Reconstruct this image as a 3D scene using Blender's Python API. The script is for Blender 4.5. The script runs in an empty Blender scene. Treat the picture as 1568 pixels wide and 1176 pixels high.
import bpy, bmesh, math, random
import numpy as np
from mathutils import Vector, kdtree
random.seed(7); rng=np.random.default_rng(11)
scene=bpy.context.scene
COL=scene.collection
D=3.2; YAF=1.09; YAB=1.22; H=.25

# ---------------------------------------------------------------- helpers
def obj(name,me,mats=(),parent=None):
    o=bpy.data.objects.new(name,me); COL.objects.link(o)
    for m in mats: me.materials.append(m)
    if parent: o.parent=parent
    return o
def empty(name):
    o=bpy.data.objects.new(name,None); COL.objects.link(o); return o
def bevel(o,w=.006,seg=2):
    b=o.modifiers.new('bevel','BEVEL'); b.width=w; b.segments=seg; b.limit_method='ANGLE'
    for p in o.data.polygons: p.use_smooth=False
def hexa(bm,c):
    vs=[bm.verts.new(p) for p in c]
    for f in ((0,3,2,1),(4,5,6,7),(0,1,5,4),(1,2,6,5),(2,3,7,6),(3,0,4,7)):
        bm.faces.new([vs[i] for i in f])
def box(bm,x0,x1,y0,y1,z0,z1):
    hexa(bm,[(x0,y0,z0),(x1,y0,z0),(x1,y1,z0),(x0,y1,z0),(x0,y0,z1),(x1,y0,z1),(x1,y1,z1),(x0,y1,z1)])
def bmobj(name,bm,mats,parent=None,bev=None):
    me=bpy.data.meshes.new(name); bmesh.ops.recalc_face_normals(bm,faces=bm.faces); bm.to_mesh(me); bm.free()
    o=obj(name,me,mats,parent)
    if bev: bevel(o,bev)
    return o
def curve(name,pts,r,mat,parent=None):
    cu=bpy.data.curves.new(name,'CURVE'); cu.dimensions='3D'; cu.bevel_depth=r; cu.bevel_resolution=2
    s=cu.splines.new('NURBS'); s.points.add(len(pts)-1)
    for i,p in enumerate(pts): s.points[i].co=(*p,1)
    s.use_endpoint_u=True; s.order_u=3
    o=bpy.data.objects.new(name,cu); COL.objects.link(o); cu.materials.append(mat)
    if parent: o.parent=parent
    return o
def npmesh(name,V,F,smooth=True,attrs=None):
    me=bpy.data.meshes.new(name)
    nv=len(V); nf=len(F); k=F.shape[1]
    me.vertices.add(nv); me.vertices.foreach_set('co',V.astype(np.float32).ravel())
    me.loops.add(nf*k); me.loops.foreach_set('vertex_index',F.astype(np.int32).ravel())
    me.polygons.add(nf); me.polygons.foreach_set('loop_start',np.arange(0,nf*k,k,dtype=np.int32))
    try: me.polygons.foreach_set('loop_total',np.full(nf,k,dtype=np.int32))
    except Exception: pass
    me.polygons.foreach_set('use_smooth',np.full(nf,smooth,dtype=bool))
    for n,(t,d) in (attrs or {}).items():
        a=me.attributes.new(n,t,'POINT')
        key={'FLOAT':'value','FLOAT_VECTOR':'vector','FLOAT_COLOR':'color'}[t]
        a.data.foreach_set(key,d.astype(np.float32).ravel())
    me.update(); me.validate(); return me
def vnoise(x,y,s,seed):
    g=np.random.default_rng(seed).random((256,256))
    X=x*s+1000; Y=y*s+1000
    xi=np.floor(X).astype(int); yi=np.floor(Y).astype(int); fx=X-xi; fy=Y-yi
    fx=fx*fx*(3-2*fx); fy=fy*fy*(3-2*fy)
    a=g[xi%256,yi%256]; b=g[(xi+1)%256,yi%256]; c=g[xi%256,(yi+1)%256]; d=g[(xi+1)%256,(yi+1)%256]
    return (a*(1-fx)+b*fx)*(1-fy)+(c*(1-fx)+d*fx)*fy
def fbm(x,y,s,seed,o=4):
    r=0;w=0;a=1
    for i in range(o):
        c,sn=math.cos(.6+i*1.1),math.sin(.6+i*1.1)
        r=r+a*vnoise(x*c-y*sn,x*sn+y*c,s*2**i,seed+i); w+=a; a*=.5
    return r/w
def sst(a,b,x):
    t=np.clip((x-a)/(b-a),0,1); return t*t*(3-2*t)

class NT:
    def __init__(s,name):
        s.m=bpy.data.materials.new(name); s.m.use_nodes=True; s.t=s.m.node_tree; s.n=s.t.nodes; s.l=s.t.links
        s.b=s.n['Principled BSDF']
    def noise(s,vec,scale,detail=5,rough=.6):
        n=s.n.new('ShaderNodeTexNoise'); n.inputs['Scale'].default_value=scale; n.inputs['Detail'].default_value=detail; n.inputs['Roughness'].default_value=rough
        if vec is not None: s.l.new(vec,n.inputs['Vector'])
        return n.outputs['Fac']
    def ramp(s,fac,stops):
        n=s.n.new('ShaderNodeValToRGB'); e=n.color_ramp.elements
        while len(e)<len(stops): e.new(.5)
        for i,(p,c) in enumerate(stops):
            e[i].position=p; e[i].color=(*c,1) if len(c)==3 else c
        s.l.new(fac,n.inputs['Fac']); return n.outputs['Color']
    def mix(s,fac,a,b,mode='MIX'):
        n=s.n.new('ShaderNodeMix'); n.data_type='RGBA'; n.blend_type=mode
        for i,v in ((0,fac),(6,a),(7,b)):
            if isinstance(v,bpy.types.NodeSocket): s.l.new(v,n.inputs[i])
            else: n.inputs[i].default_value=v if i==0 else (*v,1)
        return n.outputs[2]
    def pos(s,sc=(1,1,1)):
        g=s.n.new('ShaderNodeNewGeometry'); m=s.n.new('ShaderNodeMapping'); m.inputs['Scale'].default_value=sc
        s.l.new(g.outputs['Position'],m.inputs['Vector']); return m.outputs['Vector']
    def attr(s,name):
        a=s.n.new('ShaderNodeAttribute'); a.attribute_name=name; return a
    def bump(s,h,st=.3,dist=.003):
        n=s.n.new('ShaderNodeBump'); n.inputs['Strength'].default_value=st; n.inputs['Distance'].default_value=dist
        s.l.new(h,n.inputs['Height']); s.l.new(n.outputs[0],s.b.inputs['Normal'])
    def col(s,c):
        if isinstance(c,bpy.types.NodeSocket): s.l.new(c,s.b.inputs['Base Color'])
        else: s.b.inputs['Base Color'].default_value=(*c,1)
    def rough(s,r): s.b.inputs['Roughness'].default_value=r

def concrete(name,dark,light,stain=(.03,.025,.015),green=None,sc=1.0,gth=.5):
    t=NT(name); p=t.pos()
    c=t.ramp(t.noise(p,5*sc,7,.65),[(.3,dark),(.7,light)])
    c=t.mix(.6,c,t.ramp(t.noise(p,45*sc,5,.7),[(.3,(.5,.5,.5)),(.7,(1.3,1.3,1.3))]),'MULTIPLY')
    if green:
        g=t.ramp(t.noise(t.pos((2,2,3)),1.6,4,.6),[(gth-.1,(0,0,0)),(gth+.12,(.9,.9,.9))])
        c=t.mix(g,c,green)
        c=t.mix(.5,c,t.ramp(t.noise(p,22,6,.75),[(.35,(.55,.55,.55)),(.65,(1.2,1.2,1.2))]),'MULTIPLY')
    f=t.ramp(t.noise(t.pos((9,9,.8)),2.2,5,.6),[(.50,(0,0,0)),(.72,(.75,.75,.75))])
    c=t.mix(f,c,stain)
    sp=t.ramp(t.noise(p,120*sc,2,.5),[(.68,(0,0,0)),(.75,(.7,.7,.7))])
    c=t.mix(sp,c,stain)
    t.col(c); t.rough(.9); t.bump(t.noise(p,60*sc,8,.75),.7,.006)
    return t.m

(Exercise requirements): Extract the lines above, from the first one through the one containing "D=3.2; YAF=1.09; YAB=1.22; H=.25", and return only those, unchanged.

(Response to this task):
Reconstruct this image as a 3D scene using Blender's Python API. The script is for Blender 4.5. The script runs in an empty Blender scene. Treat the picture as 1568 pixels wide and 1176 pixels high.
import bpy, bmesh, math, random
import numpy as np
from mathutils import Vector, kdtree
random.seed(7); rng=np.random.default_rng(11)
scene=bpy.context.scene
COL=scene.collection
D=3.2; YAF=1.09; YAB=1.22; H=.25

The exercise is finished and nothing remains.